Besides that, if I’m really interested in a situation or a person or a scene, there’s no time to even think or plan an approach: suddenly I’m there.  I think Diane Arbus said something like it took her exactly three seconds to realize whether she wanted to photograph somebody. That’s a wonderfully short moment for deliberation.

TU: There is a long tradition of the road-trip photographer. It’s a rite of passage most often associated with male photographers: Walker Evans, Robert Frank, Stephen Shore and many others. As a woman do you feel like your work contributes to or challenges that tradition? What is it like to travel alone as a woman?

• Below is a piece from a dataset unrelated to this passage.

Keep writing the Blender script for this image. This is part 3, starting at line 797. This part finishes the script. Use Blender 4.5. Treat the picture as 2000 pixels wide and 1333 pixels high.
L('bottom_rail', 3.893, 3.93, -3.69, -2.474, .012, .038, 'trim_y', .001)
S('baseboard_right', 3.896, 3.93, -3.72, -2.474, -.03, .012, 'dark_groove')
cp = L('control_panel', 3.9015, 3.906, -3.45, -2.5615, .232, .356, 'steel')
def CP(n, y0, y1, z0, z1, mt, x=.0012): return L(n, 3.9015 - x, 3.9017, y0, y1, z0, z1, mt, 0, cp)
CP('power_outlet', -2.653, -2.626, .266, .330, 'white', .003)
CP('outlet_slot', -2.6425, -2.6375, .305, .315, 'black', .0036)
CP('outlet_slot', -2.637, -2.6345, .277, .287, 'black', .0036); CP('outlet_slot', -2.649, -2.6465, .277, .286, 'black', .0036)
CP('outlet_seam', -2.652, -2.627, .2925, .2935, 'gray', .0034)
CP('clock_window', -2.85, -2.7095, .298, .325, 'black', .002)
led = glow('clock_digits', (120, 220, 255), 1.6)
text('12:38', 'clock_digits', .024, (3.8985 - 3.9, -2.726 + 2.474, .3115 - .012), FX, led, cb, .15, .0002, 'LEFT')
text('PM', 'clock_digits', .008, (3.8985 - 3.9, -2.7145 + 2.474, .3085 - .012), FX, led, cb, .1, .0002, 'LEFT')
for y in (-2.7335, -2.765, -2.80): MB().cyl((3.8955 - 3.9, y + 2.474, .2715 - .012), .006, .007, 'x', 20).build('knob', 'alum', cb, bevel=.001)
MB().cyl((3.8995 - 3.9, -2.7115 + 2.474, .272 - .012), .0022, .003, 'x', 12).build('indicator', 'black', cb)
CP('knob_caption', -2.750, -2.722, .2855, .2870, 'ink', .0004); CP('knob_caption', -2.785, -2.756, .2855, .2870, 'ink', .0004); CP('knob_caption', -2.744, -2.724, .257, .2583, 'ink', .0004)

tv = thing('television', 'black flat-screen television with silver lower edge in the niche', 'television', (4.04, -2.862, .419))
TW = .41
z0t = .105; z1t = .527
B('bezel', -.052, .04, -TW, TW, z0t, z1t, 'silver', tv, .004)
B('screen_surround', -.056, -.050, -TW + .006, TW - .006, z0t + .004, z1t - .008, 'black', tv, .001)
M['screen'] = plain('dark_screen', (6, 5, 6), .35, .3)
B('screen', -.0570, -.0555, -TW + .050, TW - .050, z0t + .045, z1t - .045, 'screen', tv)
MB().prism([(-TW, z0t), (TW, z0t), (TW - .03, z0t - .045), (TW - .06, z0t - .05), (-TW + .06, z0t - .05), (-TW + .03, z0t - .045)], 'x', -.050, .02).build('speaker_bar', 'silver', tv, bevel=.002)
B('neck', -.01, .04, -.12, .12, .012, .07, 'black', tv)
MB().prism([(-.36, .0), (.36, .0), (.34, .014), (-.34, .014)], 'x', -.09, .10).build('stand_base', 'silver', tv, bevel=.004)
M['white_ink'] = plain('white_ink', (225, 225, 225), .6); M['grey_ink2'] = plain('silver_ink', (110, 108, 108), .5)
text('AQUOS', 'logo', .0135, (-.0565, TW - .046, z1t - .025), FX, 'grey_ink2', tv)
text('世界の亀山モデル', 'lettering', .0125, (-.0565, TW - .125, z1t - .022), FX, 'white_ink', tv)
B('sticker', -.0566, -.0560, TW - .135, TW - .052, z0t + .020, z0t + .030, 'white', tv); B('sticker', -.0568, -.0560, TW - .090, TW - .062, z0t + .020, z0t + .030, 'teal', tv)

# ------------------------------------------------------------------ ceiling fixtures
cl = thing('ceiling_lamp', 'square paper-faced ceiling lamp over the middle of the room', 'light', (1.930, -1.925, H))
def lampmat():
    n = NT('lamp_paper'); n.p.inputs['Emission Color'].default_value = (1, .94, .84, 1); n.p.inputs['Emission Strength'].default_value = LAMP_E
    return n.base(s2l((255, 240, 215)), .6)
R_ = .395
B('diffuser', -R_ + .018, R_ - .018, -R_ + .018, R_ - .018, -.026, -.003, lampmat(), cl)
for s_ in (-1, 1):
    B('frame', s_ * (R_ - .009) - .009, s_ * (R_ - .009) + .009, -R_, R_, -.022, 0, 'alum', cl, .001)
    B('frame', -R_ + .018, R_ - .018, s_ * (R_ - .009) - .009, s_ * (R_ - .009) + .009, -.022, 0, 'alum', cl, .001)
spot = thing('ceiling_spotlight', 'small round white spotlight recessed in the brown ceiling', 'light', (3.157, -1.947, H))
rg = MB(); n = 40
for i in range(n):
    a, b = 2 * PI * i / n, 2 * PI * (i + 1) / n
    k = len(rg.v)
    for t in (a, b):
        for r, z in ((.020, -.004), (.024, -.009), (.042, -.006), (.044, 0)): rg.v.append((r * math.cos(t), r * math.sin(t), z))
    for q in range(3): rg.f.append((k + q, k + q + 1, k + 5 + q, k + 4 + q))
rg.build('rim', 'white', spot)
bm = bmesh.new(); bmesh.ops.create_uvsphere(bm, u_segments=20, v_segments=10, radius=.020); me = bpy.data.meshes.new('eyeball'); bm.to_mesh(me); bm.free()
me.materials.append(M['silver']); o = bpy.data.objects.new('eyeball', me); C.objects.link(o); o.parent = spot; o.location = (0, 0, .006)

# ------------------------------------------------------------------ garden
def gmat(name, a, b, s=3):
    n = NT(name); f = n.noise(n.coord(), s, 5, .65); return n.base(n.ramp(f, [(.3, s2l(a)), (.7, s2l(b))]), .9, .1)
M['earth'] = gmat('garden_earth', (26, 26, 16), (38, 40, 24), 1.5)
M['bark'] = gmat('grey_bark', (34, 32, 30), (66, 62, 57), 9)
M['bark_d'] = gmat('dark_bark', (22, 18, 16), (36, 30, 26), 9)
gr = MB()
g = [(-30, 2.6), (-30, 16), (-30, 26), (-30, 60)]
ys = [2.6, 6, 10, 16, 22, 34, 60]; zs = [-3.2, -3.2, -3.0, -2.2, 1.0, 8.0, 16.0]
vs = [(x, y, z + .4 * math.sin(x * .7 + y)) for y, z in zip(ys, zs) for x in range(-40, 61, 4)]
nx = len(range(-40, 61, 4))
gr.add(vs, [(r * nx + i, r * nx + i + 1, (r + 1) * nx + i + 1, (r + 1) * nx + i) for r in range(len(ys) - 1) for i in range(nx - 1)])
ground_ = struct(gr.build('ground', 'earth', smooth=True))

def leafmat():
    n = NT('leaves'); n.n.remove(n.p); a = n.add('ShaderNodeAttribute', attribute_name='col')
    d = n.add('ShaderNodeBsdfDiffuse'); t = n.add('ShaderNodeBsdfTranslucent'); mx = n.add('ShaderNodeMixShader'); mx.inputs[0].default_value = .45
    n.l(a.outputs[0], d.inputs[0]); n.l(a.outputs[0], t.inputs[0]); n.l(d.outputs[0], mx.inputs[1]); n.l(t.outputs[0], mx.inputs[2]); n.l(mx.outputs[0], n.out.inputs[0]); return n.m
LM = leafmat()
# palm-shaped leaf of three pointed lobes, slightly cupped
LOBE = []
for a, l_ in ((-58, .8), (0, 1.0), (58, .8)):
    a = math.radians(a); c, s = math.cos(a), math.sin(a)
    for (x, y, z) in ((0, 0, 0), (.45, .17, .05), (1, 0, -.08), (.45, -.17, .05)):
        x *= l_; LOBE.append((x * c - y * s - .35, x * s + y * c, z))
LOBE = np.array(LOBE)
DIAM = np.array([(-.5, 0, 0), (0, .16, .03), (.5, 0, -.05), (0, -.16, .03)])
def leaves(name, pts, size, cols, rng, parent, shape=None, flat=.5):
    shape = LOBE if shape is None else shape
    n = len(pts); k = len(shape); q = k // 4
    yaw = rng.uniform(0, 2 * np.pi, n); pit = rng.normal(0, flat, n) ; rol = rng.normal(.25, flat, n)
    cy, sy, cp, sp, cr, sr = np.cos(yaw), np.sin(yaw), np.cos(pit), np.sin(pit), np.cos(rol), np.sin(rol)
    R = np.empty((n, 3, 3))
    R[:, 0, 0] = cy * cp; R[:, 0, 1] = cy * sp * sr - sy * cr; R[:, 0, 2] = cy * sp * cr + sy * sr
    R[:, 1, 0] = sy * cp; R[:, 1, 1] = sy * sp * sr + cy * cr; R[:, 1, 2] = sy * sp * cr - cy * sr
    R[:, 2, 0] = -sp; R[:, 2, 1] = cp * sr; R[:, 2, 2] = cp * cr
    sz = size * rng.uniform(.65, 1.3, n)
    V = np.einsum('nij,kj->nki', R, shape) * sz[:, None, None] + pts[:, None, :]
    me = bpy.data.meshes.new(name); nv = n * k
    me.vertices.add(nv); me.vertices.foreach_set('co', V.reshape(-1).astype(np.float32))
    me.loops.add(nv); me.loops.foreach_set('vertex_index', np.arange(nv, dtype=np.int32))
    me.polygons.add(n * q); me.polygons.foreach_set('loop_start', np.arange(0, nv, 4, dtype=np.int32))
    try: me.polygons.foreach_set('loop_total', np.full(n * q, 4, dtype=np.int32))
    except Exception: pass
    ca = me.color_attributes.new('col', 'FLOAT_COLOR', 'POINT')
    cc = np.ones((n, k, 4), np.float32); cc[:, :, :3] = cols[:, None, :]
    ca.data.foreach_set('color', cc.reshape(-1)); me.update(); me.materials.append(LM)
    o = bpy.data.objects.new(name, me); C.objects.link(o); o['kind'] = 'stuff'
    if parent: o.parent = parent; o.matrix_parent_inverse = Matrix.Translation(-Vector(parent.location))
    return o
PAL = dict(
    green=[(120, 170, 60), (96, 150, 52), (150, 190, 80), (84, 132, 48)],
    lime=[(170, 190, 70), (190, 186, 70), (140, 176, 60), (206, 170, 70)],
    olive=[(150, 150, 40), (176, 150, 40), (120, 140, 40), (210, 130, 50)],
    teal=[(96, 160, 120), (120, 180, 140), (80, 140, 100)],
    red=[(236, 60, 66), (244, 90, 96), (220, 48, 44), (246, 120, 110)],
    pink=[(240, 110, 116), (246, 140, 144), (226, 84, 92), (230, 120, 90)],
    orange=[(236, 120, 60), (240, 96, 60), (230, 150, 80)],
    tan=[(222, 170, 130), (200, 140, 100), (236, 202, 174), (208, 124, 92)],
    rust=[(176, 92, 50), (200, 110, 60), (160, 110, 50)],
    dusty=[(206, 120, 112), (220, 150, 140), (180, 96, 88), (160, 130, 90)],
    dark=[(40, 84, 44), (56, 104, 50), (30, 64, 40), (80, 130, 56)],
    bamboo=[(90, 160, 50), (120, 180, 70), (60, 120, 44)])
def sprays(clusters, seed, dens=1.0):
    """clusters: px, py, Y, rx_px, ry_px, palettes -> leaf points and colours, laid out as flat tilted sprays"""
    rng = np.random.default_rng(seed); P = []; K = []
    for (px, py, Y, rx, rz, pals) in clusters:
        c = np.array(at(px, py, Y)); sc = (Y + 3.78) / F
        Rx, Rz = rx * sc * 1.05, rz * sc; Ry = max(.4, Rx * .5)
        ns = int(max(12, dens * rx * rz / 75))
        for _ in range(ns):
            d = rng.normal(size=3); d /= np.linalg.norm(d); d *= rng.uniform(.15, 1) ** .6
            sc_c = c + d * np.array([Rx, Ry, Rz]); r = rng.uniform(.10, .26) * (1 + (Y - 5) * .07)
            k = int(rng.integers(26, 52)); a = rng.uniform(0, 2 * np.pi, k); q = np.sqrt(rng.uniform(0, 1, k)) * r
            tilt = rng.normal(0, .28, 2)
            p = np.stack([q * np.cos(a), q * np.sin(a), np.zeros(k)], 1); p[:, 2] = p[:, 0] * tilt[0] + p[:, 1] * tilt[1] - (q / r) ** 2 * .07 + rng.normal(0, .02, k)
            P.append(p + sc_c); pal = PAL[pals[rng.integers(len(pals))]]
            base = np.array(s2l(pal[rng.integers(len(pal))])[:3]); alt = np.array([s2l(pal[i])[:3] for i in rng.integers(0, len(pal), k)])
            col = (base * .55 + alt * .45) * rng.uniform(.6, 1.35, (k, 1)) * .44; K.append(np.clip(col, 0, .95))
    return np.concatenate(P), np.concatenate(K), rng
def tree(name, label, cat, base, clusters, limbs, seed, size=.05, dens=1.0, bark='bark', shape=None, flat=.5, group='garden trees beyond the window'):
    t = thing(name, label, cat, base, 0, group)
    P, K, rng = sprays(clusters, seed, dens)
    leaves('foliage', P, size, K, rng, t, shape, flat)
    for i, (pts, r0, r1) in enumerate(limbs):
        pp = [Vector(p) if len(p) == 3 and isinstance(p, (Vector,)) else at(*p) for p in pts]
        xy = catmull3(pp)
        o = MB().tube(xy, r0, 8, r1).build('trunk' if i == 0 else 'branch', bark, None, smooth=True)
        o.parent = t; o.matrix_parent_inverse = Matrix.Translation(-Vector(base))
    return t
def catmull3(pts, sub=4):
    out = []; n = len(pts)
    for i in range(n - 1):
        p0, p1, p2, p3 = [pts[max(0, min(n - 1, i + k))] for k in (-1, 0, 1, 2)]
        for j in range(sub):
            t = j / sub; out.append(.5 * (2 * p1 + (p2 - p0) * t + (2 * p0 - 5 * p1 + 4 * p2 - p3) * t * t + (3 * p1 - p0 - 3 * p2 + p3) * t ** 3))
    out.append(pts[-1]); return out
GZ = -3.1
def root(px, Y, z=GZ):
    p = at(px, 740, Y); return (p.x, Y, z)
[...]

IR: I’ve never thought about it, but if my efforts ruffle the feathers of the photographic giants you’ve mentioned, I’ll be damned. Being a woman certainly has its pluses and minuses (you’re supposedly less threatening), but at heart I think it’s irrelevant to me: I don’t know any other way, and I do what I can do being who I am.  Only in a handful of instances have I wished I was a brawny, intimidating man who could photograph in Prospect Park at night. But I think I’d rather be a girl and bring a tough guy along if need be.

I have the pleasure of knowing a few fearless, globe-trotting women whose artistic practice and spirit inspire me: I once assisted the photographer Sharon Harper on a photographic mission to Fairbanks, Alaska. Sharon photographs the night sky, so every night we’d find ourselves in the middle of a pitch-black snowy landscape, exposed to the elements under a celestial abyss, all in mind-boggling temperatures. In those moments it seemed like the scales were shifting and the rows of long-dead male polar explorers were parting to let us in, or else they were rolling in their graves.

TU: You have a background in literature. Which writer do you think has informed your work the most?

IR: Chekhov, and his painful beauty.